Given instruction: In the listing below, find the line with "streak of splashed", then repeat exactly every line from the top through that one.
— Start Dataset section —
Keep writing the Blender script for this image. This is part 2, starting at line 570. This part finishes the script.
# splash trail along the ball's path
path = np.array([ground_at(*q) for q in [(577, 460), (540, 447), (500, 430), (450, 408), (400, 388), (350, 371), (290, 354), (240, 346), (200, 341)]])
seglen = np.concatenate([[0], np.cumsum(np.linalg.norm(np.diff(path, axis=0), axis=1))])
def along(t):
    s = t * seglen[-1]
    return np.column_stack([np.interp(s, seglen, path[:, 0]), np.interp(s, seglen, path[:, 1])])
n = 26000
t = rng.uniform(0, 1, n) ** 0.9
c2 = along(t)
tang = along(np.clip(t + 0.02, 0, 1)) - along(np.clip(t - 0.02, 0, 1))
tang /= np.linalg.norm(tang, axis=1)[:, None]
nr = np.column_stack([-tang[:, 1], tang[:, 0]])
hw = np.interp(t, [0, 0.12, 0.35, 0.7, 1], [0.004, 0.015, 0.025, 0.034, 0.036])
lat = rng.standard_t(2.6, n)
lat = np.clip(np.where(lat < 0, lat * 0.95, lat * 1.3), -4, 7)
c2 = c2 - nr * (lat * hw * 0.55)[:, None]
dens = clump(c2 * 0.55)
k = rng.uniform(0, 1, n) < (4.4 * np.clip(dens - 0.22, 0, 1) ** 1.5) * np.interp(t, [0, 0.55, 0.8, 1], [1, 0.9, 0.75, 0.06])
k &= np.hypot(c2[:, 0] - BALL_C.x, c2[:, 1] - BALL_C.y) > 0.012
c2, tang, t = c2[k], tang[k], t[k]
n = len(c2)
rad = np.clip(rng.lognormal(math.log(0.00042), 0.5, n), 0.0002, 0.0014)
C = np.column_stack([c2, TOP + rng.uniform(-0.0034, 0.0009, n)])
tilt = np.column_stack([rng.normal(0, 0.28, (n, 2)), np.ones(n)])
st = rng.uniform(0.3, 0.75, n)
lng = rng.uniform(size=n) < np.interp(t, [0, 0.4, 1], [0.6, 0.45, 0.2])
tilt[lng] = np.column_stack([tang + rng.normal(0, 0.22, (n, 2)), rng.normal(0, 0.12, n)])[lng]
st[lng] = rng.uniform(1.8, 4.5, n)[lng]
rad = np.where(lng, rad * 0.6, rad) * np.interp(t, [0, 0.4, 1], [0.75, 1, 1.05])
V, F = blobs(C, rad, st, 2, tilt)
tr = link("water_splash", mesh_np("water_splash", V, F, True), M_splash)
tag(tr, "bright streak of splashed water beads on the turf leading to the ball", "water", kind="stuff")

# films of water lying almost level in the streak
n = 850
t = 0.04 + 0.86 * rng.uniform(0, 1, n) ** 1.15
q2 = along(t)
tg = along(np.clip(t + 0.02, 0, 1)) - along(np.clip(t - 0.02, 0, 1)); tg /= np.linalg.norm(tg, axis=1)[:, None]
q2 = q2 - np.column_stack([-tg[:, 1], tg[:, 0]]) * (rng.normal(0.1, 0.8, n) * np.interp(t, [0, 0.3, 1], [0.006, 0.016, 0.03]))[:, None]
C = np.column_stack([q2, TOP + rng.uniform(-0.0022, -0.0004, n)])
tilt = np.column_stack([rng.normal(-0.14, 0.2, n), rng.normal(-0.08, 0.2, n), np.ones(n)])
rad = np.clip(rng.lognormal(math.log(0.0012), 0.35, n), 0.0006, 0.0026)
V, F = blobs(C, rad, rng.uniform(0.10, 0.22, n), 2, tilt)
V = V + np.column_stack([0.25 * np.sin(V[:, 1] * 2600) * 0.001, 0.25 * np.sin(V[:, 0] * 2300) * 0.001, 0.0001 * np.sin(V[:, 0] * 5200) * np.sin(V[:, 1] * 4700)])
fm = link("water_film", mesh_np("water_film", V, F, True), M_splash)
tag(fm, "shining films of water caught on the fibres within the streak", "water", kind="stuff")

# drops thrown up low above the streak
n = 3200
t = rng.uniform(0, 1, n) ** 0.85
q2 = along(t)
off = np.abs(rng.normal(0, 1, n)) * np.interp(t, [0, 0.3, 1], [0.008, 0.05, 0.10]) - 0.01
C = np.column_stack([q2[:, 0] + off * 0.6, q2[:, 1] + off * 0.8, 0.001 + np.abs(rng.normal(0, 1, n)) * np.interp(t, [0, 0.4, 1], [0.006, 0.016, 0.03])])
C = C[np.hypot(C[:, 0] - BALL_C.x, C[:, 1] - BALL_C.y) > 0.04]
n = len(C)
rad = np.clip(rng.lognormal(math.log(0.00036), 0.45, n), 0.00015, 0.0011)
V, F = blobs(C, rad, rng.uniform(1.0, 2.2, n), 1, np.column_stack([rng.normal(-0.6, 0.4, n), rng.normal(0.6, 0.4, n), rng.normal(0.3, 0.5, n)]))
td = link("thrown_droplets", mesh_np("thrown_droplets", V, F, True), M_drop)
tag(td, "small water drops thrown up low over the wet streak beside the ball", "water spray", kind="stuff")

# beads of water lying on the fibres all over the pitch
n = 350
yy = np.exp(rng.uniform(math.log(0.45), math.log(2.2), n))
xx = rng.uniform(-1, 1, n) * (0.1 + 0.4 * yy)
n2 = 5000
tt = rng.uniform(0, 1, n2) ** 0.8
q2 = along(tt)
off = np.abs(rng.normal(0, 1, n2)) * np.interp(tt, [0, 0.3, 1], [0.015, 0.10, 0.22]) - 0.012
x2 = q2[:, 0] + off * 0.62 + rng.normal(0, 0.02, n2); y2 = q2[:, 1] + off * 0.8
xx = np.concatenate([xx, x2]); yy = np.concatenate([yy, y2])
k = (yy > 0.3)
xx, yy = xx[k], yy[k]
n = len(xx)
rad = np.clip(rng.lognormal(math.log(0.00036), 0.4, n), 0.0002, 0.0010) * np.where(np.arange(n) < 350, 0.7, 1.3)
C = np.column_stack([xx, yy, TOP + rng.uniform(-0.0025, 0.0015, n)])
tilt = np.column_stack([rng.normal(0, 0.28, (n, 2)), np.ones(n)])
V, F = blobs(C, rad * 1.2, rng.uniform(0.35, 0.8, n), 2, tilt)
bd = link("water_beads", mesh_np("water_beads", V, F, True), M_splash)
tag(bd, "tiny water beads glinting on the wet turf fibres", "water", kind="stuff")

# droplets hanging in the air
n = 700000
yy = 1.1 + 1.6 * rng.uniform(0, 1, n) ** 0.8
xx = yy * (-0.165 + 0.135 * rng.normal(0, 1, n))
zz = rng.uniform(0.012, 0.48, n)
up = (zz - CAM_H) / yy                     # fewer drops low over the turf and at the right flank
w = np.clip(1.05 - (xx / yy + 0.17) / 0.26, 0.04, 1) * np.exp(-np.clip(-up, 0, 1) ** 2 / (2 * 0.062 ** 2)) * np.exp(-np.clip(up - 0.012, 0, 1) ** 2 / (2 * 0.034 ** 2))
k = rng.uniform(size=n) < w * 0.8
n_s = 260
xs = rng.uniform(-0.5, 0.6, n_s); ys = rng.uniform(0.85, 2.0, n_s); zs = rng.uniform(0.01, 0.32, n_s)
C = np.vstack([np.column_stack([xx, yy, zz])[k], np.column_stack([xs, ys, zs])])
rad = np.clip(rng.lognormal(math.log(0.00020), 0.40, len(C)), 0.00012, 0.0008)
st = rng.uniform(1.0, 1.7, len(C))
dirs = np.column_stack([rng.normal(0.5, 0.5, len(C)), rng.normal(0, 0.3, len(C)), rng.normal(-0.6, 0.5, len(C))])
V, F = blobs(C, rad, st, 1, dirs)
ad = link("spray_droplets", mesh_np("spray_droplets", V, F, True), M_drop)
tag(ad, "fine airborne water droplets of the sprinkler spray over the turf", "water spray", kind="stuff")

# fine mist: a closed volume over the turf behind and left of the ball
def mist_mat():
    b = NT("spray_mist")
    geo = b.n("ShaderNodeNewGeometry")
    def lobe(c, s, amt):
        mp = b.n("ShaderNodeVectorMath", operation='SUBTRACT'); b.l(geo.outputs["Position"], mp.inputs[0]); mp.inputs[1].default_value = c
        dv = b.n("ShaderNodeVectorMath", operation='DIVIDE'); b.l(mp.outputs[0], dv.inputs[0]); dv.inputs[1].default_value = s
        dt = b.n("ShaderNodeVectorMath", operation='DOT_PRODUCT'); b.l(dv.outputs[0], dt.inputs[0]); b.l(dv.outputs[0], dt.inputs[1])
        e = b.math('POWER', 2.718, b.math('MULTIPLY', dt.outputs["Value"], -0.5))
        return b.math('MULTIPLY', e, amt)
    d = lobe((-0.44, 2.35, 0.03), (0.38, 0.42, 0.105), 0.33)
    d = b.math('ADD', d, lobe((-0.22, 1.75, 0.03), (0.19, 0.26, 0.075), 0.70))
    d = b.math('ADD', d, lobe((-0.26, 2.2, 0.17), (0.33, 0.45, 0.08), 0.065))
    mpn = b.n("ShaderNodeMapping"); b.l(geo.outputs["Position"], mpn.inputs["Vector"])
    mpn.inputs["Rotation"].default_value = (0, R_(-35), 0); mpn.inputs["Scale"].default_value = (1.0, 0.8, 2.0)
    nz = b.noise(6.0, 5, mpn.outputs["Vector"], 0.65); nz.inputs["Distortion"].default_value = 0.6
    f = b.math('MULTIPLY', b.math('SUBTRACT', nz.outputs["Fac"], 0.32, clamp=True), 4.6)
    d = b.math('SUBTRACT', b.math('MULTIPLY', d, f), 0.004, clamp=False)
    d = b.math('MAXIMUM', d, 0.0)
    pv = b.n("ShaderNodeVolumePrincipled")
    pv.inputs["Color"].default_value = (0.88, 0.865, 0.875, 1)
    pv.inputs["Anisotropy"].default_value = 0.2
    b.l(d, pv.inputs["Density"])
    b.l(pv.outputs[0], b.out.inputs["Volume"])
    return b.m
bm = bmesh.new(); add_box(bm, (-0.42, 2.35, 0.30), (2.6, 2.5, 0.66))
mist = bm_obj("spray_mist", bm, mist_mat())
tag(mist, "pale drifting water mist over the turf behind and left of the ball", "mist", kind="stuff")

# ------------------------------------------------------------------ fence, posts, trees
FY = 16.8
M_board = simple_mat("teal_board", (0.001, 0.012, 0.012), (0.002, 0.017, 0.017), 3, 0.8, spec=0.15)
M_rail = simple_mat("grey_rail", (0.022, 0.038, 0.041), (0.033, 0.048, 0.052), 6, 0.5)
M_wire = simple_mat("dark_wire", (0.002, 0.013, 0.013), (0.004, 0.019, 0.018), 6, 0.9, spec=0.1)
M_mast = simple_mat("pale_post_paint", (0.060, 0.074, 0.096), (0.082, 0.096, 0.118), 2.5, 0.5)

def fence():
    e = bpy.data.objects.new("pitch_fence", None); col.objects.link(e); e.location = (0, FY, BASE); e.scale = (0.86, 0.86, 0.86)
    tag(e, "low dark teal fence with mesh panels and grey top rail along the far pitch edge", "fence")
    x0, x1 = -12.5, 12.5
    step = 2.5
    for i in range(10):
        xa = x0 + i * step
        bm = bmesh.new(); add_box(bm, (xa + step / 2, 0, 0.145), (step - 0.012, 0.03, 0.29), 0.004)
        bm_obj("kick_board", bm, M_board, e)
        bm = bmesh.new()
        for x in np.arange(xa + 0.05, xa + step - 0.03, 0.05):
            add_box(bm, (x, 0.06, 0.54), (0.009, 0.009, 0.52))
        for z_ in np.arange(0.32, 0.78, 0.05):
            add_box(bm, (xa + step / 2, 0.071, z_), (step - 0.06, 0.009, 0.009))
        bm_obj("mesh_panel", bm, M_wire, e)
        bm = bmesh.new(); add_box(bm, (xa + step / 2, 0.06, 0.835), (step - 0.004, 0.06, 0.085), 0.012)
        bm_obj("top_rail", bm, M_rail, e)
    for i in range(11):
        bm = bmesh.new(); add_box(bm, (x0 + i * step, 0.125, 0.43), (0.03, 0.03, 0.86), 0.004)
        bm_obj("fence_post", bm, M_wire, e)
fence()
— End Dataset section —
Complete output:
Keep writing the Blender script for this image. This is part 2, starting at line 570. This part finishes the script.
# splash trail along the ball's path
path = np.array([ground_at(*q) for q in [(577, 460), (540, 447), (500, 430), (450, 408), (400, 388), (350, 371), (290, 354), (240, 346), (200, 341)]])
seglen = np.concatenate([[0], np.cumsum(np.linalg.norm(np.diff(path, axis=0), axis=1))])
def along(t):
    s = t * seglen[-1]
    return np.column_stack([np.interp(s, seglen, path[:, 0]), np.interp(s, seglen, path[:, 1])])
n = 26000
t = rng.uniform(0, 1, n) ** 0.9
c2 = along(t)
tang = along(np.clip(t + 0.02, 0, 1)) - along(np.clip(t - 0.02, 0, 1))
tang /= np.linalg.norm(tang, axis=1)[:, None]
nr = np.column_stack([-tang[:, 1], tang[:, 0]])
hw = np.interp(t, [0, 0.12, 0.35, 0.7, 1], [0.004, 0.015, 0.025, 0.034, 0.036])
lat = rng.standard_t(2.6, n)
lat = np.clip(np.where(lat < 0, lat * 0.95, lat * 1.3), -4, 7)
c2 = c2 - nr * (lat * hw * 0.55)[:, None]
dens = clump(c2 * 0.55)
k = rng.uniform(0, 1, n) < (4.4 * np.clip(dens - 0.22, 0, 1) ** 1.5) * np.interp(t, [0, 0.55, 0.8, 1], [1, 0.9, 0.75, 0.06])
k &= np.hypot(c2[:, 0] - BALL_C.x, c2[:, 1] - BALL_C.y) > 0.012
c2, tang, t = c2[k], tang[k], t[k]
n = len(c2)
rad = np.clip(rng.lognormal(math.log(0.00042), 0.5, n), 0.0002, 0.0014)
C = np.column_stack([c2, TOP + rng.uniform(-0.0034, 0.0009, n)])
tilt = np.column_stack([rng.normal(0, 0.28, (n, 2)), np.ones(n)])
st = rng.uniform(0.3, 0.75, n)
lng = rng.uniform(size=n) < np.interp(t, [0, 0.4, 1], [0.6, 0.45, 0.2])
tilt[lng] = np.column_stack([tang + rng.normal(0, 0.22, (n, 2)), rng.normal(0, 0.12, n)])[lng]
st[lng] = rng.uniform(1.8, 4.5, n)[lng]
rad = np.where(lng, rad * 0.6, rad) * np.interp(t, [0, 0.4, 1], [0.75, 1, 1.05])
V, F = blobs(C, rad, st, 2, tilt)
tr = link("water_splash", mesh_np("water_splash", V, F, True), M_splash)
tag(tr, "bright streak of splashed water beads on the turf leading to the ball", "water", kind="stuff")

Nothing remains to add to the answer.